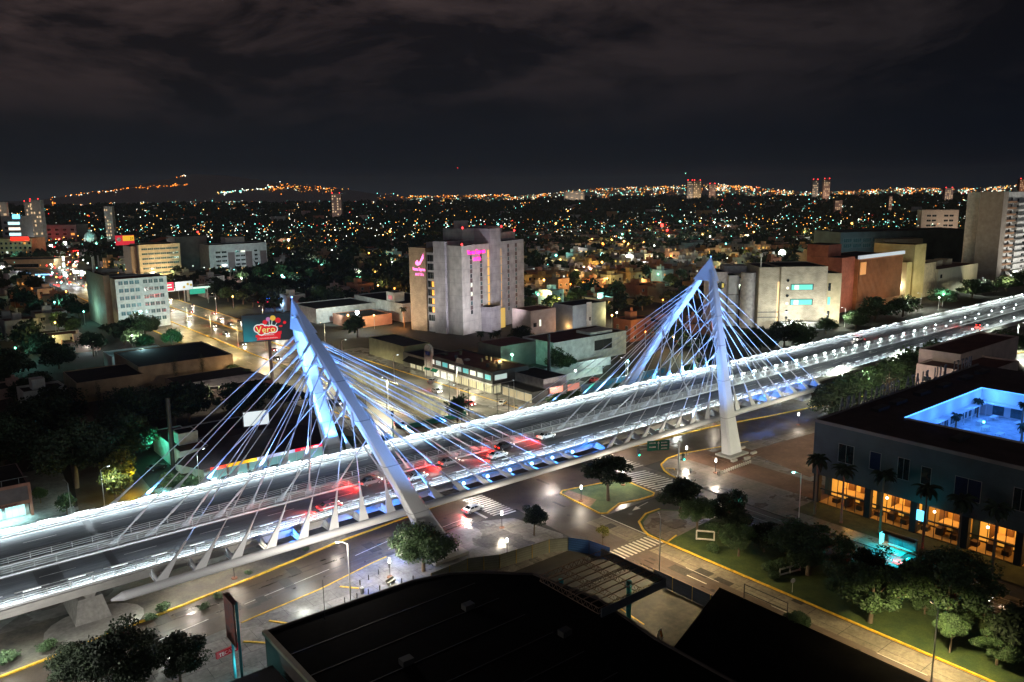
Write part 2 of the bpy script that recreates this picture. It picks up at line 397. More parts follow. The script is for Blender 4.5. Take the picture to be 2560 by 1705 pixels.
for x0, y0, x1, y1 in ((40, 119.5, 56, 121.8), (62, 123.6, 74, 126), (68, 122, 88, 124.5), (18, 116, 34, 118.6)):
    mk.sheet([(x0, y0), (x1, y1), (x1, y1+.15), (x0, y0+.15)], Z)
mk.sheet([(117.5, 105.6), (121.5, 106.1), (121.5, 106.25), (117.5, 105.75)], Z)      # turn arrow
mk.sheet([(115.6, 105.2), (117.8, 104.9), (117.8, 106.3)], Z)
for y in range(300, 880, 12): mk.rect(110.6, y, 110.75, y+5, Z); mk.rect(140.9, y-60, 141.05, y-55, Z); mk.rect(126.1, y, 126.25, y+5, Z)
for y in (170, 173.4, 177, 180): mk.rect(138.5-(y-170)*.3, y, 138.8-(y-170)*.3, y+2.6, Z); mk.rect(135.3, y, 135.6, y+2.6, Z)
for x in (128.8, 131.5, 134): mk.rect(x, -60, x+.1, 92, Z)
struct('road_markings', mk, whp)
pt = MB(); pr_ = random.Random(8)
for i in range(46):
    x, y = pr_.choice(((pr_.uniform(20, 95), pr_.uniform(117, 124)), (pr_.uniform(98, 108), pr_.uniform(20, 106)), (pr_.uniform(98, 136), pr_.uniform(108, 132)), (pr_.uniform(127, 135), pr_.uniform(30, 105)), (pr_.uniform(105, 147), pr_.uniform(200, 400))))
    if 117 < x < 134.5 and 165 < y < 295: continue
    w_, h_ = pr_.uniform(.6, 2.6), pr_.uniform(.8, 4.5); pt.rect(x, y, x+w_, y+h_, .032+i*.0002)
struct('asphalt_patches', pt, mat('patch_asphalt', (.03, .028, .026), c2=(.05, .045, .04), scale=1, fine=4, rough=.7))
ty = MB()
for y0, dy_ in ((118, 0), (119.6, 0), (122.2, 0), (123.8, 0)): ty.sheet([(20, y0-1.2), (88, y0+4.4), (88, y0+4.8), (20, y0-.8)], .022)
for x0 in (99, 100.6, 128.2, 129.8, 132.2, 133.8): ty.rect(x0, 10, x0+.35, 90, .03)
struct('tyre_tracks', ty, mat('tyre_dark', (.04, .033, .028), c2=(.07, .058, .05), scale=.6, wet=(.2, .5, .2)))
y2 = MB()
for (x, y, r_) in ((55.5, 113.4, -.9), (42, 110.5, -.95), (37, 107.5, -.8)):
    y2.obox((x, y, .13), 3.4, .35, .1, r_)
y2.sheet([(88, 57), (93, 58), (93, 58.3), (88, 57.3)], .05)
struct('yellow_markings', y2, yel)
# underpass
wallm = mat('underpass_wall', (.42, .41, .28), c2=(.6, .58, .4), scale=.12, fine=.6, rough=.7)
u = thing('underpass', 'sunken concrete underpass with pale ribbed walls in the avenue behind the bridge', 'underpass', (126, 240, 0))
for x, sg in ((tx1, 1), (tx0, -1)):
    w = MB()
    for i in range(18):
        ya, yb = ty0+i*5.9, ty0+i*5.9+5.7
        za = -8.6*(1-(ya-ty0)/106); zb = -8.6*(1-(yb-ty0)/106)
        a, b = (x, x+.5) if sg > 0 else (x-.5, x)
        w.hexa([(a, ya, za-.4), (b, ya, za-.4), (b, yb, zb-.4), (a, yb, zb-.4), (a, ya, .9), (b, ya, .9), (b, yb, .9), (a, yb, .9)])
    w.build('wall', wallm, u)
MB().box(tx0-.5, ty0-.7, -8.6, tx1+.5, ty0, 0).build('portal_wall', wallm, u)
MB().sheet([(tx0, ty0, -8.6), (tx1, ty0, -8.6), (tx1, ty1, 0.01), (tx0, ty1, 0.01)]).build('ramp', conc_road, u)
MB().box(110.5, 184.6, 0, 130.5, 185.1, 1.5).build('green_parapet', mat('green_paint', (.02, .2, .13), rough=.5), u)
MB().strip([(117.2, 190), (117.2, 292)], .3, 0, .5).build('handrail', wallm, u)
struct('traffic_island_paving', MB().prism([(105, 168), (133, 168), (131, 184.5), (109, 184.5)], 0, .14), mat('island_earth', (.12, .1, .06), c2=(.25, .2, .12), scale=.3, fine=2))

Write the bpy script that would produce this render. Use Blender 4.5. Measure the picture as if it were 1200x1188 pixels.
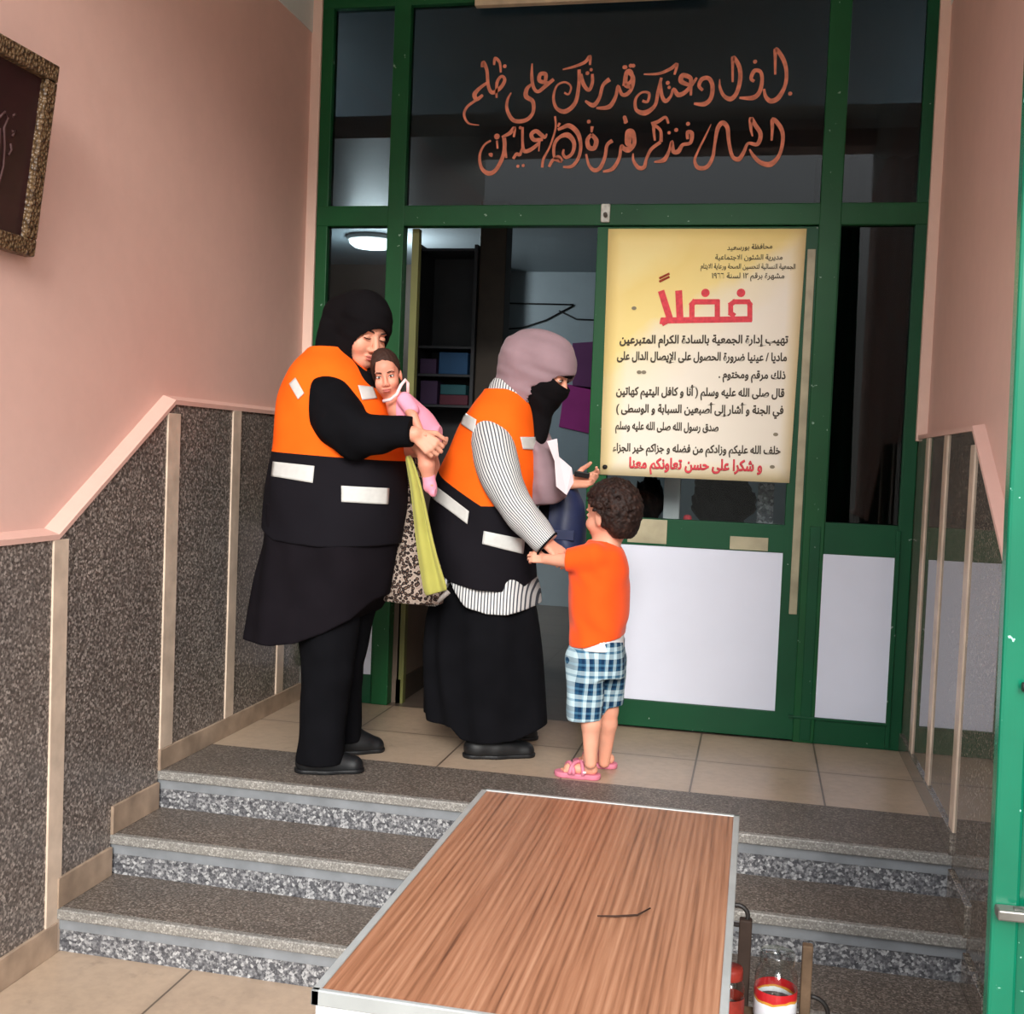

========================================

### To be done
Strip the images and reproduce the remaining records precisely.

### Response
Write part 2 of the bpy script that recreates this picture. It picks up at line 397. More parts follow. The script is for Blender 4.5. Take the picture to be 2560 by 1705 pixels.
for x0, y0, x1, y1 in ((40, 119.5, 56, 121.8), (62, 123.6, 74, 126), (68, 122, 88, 124.5), (18, 116, 34, 118.6)):
    mk.sheet([(x0, y0), (x1, y1), (x1, y1+.15), (x0, y0+.15)], Z)
mk.sheet([(117.5, 105.6), (121.5, 106.1), (121.5, 106.25), (117.5, 105.75)], Z)      # turn arrow
mk.sheet([(115.6, 105.2), (117.8, 104.9), (117.8, 106.3)], Z)
for y in range(300, 880, 12): mk.rect(110.6, y, 110.75, y+5, Z); mk.rect(140.9, y-60, 141.05, y-55, Z); mk.rect(126.1, y, 126.25, y+5, Z)
for y in (170, 173.4, 177, 180): mk.rect(138.5-(y-170)*.3, y, 138.8-(y-170)*.3, y+2.6, Z); mk.rect(135.3, y, 135.6, y+2.6, Z)
for x in (128.8, 131.5, 134): mk.rect(x, -60, x+.1, 92, Z)
struct('road_markings', mk, whp)
pt = MB(); pr_ = random.Random(8)
for i in range(46):
    x, y = pr_.choice(((pr_.uniform(20, 95), pr_.uniform(117, 124)), (pr_.uniform(98, 108), pr_.uniform(20, 106)), (pr_.uniform(98, 136), pr_.uniform(108, 132)), (pr_.uniform(127, 135), pr_.uniform(30, 105)), (pr_.uniform(105, 147), pr_.uniform(200, 400))))
    if 117 < x < 134.5 and 165 < y < 295: continue
    w_, h_ = pr_.uniform(.6, 2.6), pr_.uniform(.8, 4.5); pt.rect(x, y, x+w_, y+h_, .032+i*.0002)
struct('asphalt_patches', pt, mat('patch_asphalt', (.03, .028, .026), c2=(.05, .045, .04), scale=1, fine=4, rough=.7))
ty = MB()
for y0, dy_ in ((118, 0), (119.6, 0), (122.2, 0), (123.8, 0)): ty.sheet([(20, y0-1.2), (88, y0+4.4), (88, y0+4.8), (20, y0-.8)], .022)
for x0 in (99, 100.6, 128.2, 129.8, 132.2, 133.8): ty.rect(x0, 10, x0+.35, 90, .03)
struct('tyre_tracks', ty, mat('tyre_dark', (.04, .033, .028), c2=(.07, .058, .05), scale=.6, wet=(.2, .5, .2)))
y2 = MB()
for (x, y, r_) in ((55.5, 113.4, -.9), (42, 110.5, -.95), (37, 107.5, -.8)):
    y2.obox((x, y, .13), 3.4, .35, .1, r_)
y2.sheet([(88, 57), (93, 58), (93, 58.3), (88, 57.3)], .05)
struct('yellow_markings', y2, yel)
# underpass
wallm = mat('underpass_wall', (.42, .41, .28), c2=(.6, .58, .4), scale=.12, fine=.6, rough=.7)
u = thing('underpass', 'sunken concrete underpass with pale ribbed walls in the avenue behind the bridge', 'underpass', (126, 240, 0))
for x, sg in ((tx1, 1), (tx0, -1)):
    w = MB()
    for i in range(18):
        ya, yb = ty0+i*5.9, ty0+i*5.9+5.7
        za = -8.6*(1-(ya-ty0)/106); zb = -8.6*(1-(yb-ty0)/106)
        a, b = (x, x+.5) if sg > 0 else (x-.5, x)
        w.hexa([(a, ya, za-.4), (b, ya, za-.4), (b, yb, zb-.4), (a, yb, zb-.4), (a, ya, .9), (b, ya, .9), (b, yb, .9), (a, yb, .9)])
    w.build('wall', wallm, u)
MB().box(tx0-.5, ty0-.7, -8.6, tx1+.5, ty0, 0).build('portal_wall', wallm, u)
MB().sheet([(tx0, ty0, -8.6), (tx1, ty0, -8.6), (tx1, ty1, 0.01), (tx0, ty1, 0.01)]).build('ramp', conc_road, u)
MB().box(110.5, 184.6, 0, 130.5, 185.1, 1.5).build('green_parapet', mat('green_paint', (.02, .2, .13), rough=.5), u)
MB().strip([(117.2, 190), (117.2, 292)], .3, 0, .5).build('handrail', wallm, u)
struct('traffic_island_paving', MB().prism([(105, 168), (133, 168), (131, 184.5), (109, 184.5)], 0, .14), mat('island_earth', (.12, .1, .06), c2=(.25, .2, .12), scale=.3, fine=2))

Write the bpy script that would produce this render. Use Blender 4.5. Measure the picture as if it were 1200x1188 pixels.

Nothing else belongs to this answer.